Both options allow you to achieve this in Flow Designer, but they handle the logic differently.
Option 1: Using "Do the following in Parallel" (Recommended for No-Script)
You can use the Do the following in Parallel flow logic combined with a Wait for a duration timer. This allows you to handle the countdown and the next-level approval within a single flow without needing separate custom fields or extra scripts.
How it works:
Add a Do the following in Parallel block.
Branch A: Add the Ask for Approval action for Manager $\alpha$. (Set approval rule to Any approve).
Branch B: Add a Wait for a duration action (set to 6 hours). Right after the timer, add another Ask for Approval action for Manager $\beta$.
After the Parallel block, add your Create Catalog Task action.
Risk / Consideration for Option 1:
Since this keeps the flow active and "waiting" in the background for 6 hours, having a massive volume of requests running this flow simultaneously could potentially impact system performance. If you expect hundreds of these requests to be open at the exact same time, you should monitor the flow engine performance.
Option 2: Using a Secondary Flow (Your Original Idea)
Your idea of using a secondary flow (Flow B) to handle the 6-hour timeout is also a solid and very clean architectural approach, especially if you want to avoid long-running flows.
How it works:
Flow A (Main): Triggers the approval for Manager $\alpha$. You will need a custom flag field (e.g., u_auto_passed) on the record. If Flow A moves forward, it checks this flag. If True, it routes the next approval to Manager $\beta$.

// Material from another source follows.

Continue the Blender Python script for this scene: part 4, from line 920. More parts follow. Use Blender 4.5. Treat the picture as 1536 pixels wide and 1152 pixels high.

Flow B (Timeout Controller): Triggers 6 hours after the request creation. If Manager $\alpha$'s approval is still pending, Flow B sets the flag u_auto_passed to True and programmatically approves or moves the process forward.
Conclusion
If you want a pure configuration-based solution without managing multiple flows and custom flags, Option 1 (Parallel) is the easiest to implement. However, if you are concerned about keeping flows in a "waiting" state for a long time, Option 2 is the safer route for high-volume environments.
Hope this gives you a good starting point!